**Work to do:** Print the lines beginning with the one that contains "The Blender Python" and ending with the one that contains "b.build('trunk', 'old_log', t, 60)", exactly, both included, and no other lines.

**The input:**
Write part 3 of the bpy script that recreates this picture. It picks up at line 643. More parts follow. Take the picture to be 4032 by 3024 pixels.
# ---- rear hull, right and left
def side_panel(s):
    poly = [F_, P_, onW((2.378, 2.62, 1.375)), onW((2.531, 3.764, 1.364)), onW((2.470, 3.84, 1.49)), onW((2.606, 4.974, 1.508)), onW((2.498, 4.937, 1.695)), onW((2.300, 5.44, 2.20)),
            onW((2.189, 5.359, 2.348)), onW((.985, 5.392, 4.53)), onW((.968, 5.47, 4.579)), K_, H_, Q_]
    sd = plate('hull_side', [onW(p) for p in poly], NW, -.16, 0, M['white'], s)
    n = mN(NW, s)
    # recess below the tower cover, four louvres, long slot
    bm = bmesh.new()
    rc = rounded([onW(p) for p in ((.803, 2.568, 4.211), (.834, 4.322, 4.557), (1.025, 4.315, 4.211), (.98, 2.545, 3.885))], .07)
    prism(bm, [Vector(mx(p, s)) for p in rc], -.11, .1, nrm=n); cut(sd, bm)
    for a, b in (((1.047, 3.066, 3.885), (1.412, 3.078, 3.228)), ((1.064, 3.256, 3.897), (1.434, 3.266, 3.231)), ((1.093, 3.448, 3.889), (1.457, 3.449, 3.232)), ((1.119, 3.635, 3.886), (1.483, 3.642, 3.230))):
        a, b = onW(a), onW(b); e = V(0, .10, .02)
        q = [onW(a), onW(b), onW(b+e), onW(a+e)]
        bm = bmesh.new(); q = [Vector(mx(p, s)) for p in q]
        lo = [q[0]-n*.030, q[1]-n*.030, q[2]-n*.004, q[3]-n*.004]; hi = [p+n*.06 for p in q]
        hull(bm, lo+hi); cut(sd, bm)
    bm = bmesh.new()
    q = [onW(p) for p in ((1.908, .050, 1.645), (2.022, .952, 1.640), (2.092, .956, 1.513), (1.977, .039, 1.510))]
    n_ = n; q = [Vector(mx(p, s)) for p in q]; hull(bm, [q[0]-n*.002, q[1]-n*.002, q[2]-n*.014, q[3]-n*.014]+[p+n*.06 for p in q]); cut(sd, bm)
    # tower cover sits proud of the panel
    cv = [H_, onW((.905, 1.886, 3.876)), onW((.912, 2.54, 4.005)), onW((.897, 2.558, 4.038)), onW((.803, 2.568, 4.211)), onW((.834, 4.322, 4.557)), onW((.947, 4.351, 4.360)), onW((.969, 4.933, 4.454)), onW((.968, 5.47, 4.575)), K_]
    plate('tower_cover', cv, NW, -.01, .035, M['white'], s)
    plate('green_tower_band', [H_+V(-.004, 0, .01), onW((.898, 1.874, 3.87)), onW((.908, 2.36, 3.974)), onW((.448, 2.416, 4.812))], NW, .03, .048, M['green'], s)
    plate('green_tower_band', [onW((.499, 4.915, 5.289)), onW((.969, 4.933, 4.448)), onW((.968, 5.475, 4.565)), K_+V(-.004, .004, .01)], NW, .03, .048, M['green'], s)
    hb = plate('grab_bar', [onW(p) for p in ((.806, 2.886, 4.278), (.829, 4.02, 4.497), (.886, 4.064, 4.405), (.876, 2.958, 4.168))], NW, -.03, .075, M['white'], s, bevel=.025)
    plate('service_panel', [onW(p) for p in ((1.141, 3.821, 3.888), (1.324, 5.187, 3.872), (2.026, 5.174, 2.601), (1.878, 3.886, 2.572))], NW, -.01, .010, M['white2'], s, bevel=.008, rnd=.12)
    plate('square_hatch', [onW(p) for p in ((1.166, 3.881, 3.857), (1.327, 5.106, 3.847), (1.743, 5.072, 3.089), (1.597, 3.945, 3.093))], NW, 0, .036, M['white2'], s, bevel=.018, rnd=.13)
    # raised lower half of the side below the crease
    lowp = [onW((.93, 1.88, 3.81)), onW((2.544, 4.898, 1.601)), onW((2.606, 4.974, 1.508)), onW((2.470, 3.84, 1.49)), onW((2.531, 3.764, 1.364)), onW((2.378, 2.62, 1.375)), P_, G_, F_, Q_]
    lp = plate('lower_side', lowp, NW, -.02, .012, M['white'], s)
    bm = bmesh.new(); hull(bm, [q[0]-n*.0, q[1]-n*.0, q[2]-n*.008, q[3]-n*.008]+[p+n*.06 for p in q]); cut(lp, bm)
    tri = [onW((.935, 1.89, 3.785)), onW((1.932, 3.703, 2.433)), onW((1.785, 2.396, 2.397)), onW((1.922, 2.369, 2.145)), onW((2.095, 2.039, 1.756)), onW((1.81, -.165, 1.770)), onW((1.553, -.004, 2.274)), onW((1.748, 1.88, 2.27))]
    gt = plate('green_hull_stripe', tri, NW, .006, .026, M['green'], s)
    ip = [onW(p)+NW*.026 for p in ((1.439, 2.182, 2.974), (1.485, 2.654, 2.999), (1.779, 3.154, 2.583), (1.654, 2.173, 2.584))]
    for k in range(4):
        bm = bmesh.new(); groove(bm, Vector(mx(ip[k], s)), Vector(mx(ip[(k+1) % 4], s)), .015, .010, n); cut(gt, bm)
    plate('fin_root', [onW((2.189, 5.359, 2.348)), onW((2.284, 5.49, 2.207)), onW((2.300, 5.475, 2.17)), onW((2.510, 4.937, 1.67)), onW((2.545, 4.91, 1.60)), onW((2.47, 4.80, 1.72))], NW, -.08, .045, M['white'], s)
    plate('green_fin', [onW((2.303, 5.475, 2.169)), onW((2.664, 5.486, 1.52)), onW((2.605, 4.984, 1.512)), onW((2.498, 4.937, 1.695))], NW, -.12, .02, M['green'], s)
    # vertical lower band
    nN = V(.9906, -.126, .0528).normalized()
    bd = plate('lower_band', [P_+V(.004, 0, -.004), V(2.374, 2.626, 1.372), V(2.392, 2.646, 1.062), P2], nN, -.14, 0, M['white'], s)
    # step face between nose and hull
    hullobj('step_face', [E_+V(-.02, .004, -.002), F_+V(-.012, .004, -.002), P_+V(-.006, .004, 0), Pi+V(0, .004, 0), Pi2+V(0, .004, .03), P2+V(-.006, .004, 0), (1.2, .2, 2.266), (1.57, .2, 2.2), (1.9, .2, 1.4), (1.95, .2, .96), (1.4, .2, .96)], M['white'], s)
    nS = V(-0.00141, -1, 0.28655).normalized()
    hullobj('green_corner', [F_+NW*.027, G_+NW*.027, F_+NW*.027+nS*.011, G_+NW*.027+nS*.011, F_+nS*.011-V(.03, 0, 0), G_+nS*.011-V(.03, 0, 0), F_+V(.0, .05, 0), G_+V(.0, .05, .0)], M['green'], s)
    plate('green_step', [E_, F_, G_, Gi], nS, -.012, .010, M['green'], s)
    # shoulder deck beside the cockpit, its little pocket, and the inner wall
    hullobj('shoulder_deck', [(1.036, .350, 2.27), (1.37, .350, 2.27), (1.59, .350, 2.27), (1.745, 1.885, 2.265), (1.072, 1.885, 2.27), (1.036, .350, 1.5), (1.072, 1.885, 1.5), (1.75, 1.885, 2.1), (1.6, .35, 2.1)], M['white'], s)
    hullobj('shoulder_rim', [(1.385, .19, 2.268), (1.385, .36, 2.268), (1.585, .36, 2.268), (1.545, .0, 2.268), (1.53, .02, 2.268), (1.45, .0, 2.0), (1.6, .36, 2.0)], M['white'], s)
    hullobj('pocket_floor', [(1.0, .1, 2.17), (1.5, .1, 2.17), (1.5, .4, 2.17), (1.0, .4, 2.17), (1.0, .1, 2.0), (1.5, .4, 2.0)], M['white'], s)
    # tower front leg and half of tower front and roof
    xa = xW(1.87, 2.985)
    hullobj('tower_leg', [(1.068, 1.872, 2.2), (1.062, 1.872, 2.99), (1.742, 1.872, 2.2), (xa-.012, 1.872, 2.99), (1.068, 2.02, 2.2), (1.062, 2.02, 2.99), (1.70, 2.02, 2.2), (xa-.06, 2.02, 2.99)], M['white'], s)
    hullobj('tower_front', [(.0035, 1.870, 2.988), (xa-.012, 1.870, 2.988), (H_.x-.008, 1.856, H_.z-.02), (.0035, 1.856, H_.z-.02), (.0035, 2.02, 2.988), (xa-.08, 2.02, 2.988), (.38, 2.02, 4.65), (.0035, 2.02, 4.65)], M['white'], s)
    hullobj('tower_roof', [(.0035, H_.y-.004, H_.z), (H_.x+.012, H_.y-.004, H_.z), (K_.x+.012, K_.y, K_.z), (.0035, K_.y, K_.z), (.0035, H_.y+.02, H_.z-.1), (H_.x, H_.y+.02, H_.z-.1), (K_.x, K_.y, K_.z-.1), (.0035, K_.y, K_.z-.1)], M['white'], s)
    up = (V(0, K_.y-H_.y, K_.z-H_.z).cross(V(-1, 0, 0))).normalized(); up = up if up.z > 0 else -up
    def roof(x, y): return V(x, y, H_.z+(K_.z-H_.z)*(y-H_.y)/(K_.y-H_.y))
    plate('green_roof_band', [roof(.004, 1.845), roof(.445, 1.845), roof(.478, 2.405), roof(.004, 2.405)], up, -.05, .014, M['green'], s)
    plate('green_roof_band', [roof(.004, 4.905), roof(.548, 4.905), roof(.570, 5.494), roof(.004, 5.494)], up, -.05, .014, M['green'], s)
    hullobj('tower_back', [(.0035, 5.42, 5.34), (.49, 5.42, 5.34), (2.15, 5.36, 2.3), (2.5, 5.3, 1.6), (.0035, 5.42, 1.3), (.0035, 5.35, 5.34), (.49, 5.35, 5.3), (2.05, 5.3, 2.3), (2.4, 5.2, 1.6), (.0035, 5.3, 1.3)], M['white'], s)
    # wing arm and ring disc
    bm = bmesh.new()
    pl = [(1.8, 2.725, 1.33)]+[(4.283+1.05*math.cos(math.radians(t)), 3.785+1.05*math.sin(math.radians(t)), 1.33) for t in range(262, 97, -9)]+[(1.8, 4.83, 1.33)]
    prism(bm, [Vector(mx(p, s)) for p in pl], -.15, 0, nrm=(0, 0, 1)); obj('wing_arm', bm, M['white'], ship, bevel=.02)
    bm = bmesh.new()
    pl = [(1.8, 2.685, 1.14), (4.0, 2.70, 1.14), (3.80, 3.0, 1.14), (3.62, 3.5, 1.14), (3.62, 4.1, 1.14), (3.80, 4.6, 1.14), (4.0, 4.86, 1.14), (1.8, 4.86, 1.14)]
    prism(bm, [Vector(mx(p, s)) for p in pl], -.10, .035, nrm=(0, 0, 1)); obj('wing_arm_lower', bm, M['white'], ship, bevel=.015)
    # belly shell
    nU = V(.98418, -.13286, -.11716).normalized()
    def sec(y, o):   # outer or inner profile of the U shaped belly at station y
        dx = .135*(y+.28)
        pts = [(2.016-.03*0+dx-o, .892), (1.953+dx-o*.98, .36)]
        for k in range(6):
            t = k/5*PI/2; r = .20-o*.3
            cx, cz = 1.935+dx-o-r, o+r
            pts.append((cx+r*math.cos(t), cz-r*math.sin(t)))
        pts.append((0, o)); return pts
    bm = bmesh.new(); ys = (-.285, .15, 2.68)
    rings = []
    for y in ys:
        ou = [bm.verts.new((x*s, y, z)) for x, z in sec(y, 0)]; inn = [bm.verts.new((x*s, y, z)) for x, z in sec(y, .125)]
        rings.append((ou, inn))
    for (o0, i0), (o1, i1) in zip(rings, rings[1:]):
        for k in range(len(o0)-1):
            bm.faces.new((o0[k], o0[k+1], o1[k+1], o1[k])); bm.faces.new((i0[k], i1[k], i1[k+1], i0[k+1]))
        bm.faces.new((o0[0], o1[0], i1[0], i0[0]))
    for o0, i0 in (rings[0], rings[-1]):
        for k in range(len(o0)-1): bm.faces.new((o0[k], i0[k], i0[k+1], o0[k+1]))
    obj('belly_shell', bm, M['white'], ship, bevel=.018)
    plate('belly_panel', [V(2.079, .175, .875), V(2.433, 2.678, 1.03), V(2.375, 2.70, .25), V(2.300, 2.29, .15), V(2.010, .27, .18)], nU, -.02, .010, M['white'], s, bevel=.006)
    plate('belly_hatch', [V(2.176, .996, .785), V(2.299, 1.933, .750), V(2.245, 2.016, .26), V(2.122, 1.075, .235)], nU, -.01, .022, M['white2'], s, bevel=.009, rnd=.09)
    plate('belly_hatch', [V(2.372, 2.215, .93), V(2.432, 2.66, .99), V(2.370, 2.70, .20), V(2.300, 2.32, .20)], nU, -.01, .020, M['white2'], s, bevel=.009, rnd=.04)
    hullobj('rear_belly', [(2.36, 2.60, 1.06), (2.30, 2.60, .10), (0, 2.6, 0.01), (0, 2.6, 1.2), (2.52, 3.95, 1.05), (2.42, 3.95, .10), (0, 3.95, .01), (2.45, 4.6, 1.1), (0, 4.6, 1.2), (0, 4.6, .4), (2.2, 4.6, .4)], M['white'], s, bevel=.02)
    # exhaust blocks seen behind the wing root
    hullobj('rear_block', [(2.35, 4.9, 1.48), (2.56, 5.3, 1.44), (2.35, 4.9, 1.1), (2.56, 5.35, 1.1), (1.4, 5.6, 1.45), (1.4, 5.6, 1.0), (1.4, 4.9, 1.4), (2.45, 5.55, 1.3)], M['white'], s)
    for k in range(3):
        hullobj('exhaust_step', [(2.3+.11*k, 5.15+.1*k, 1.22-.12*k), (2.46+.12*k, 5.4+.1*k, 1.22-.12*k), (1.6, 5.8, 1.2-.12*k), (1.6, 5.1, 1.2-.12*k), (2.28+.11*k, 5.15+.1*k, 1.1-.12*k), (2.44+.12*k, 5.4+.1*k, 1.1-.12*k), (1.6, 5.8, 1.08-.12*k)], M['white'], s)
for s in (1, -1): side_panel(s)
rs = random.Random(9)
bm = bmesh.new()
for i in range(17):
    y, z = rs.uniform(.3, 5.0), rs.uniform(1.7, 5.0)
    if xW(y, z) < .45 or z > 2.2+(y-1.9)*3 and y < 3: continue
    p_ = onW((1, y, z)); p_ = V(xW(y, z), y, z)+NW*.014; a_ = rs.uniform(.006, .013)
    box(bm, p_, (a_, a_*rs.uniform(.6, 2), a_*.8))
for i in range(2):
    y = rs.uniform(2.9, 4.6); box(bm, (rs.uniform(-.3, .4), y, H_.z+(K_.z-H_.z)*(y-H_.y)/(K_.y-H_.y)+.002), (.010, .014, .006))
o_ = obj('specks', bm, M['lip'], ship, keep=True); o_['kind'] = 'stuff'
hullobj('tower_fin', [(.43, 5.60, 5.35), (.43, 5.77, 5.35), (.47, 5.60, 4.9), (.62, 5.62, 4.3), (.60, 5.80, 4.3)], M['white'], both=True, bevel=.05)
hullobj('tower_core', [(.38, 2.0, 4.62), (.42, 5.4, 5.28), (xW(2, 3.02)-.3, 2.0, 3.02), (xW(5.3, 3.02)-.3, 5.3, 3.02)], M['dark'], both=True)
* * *
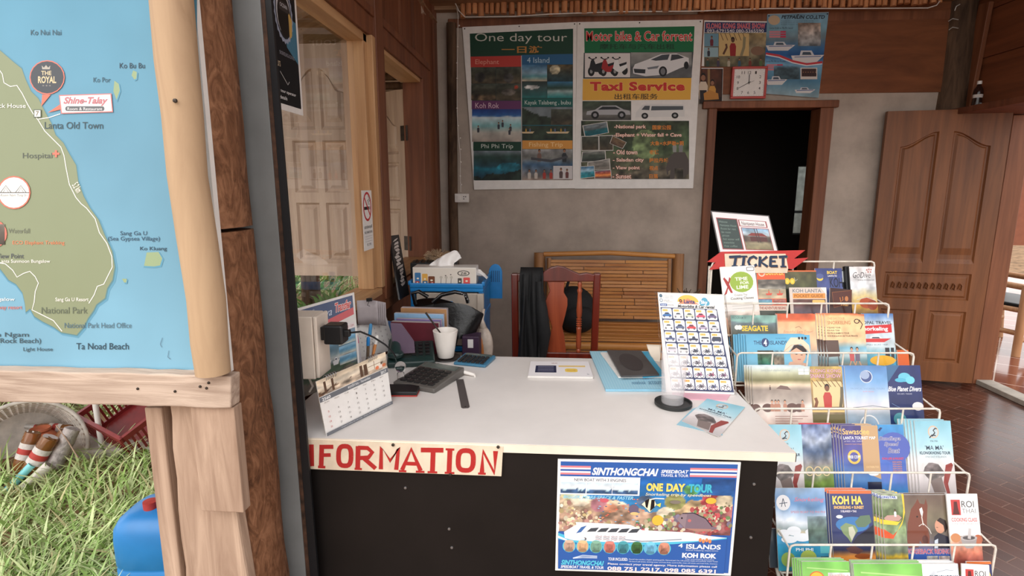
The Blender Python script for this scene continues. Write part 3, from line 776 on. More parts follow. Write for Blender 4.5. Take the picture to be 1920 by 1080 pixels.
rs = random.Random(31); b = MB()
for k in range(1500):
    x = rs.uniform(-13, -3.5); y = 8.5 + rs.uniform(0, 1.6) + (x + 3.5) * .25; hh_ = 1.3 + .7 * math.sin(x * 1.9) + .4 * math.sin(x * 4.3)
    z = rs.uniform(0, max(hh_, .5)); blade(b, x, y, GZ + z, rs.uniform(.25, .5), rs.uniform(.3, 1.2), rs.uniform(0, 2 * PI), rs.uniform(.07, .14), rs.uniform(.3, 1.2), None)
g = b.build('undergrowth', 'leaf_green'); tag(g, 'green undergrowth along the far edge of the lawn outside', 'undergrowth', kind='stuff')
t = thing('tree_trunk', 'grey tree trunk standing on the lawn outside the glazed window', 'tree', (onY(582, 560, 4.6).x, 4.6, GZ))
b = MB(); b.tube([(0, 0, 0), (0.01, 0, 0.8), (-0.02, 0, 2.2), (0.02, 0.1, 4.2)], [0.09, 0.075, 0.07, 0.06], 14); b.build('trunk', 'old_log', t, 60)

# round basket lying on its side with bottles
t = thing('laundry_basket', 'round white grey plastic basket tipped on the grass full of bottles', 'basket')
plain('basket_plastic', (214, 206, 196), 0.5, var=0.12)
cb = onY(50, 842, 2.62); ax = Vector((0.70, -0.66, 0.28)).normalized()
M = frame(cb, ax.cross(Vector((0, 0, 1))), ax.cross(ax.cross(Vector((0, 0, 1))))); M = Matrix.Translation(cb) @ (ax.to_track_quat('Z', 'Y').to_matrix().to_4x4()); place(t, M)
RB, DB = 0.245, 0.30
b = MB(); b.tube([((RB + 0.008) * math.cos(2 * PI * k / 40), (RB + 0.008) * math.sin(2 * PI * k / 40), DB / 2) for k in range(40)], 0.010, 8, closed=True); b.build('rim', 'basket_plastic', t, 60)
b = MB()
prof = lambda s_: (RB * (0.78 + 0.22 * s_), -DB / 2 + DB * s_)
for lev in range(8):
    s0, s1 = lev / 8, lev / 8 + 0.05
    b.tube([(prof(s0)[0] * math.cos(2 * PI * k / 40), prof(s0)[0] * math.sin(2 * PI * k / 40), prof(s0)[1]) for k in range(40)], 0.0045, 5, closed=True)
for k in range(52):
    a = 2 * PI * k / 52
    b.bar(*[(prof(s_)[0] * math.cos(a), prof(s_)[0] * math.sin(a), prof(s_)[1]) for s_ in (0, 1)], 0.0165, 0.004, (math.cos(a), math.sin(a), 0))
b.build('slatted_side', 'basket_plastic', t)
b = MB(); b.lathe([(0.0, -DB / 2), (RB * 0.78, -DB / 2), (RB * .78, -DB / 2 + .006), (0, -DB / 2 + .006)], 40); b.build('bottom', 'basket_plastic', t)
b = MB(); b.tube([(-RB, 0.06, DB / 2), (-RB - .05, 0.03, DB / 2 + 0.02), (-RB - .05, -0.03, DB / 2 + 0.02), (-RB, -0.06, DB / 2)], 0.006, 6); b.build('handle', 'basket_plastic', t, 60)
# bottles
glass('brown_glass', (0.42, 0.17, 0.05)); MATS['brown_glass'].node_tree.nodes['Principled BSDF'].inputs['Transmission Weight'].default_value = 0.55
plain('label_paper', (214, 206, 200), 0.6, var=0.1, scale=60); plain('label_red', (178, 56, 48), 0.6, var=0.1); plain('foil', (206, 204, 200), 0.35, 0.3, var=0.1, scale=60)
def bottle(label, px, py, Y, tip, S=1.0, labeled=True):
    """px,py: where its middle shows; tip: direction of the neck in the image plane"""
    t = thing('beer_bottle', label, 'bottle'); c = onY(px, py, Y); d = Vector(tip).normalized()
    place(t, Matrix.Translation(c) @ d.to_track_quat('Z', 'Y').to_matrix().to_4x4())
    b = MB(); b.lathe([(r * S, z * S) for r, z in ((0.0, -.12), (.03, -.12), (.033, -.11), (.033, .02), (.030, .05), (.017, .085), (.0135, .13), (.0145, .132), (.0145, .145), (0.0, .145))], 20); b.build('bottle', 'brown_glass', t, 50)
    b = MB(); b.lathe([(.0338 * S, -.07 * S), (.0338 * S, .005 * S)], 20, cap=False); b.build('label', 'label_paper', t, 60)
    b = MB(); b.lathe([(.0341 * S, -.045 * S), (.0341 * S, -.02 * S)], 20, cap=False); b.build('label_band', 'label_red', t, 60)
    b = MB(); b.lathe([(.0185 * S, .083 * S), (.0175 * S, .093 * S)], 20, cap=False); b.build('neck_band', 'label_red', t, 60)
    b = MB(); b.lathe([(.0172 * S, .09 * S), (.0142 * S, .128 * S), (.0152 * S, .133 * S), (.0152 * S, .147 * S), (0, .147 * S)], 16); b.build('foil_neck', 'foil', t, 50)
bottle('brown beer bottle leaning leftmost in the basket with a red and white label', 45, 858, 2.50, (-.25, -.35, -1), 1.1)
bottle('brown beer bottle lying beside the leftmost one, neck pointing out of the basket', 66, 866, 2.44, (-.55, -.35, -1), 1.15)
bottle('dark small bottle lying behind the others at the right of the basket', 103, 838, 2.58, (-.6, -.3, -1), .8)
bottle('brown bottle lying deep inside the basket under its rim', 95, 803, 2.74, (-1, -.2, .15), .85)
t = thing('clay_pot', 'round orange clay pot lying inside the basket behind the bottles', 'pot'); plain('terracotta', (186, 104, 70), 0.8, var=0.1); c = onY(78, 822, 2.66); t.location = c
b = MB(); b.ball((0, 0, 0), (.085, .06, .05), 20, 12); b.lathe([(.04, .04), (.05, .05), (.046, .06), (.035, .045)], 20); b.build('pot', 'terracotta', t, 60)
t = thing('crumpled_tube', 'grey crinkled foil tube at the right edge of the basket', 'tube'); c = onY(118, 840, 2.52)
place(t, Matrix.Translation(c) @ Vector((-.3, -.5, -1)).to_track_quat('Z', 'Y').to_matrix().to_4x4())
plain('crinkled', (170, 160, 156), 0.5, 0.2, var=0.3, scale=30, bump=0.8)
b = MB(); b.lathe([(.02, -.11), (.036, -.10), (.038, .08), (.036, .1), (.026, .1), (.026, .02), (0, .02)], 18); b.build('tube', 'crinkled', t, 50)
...
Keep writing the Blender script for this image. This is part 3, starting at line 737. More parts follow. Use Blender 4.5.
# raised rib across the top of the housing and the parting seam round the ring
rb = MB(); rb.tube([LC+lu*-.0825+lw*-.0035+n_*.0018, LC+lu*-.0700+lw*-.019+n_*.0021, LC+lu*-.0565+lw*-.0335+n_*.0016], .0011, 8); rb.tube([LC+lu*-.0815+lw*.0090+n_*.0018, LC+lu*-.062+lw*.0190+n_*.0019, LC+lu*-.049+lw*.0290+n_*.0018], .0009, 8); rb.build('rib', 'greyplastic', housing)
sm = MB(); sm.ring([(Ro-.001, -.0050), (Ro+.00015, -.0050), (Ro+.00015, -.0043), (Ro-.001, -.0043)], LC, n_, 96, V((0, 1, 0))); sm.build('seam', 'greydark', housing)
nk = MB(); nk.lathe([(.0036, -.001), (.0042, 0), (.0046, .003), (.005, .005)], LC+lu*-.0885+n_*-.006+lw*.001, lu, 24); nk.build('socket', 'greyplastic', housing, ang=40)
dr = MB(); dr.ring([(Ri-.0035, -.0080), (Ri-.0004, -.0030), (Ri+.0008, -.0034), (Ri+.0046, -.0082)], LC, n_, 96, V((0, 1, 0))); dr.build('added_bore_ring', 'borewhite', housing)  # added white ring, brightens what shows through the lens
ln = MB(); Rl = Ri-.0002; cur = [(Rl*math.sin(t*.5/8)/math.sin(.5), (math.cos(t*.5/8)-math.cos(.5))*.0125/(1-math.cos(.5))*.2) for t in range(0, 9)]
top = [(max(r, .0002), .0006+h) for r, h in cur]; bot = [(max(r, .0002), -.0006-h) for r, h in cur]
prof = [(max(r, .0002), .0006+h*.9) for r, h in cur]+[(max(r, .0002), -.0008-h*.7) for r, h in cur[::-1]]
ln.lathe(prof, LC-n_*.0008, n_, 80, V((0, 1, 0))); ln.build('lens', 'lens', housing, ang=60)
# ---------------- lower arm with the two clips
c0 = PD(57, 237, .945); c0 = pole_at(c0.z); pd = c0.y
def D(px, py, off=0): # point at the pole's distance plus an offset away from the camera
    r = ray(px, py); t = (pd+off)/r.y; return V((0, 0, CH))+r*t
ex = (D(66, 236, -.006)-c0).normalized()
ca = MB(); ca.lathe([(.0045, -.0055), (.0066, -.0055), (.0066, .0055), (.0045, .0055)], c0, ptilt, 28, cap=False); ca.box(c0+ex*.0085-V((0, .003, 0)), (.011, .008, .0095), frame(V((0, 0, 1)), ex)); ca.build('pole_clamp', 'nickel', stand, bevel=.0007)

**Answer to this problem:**
The Blender Python script for this scene continues. Write part 3, from line 776 on. More parts follow. Write for Blender 4.5. Take the picture to be 1920 by 1080 pixels.
rs = random.Random(31); b = MB()
for k in range(1500):
    x = rs.uniform(-13, -3.5); y = 8.5 + rs.uniform(0, 1.6) + (x + 3.5) * .25; hh_ = 1.3 + .7 * math.sin(x * 1.9) + .4 * math.sin(x * 4.3)
    z = rs.uniform(0, max(hh_, .5)); blade(b, x, y, GZ + z, rs.uniform(.25, .5), rs.uniform(.3, 1.2), rs.uniform(0, 2 * PI), rs.uniform(.07, .14), rs.uniform(.3, 1.2), None)
g = b.build('undergrowth', 'leaf_green'); tag(g, 'green undergrowth along the far edge of the lawn outside', 'undergrowth', kind='stuff')
t = thing('tree_trunk', 'grey tree trunk standing on the lawn outside the glazed window', 'tree', (onY(582, 560, 4.6).x, 4.6, GZ))
b = MB(); b.tube([(0, 0, 0), (0.01, 0, 0.8), (-0.02, 0, 2.2), (0.02, 0.1, 4.2)], [0.09, 0.075, 0.07, 0.06], 14); b.build('trunk', 'old_log', t, 60)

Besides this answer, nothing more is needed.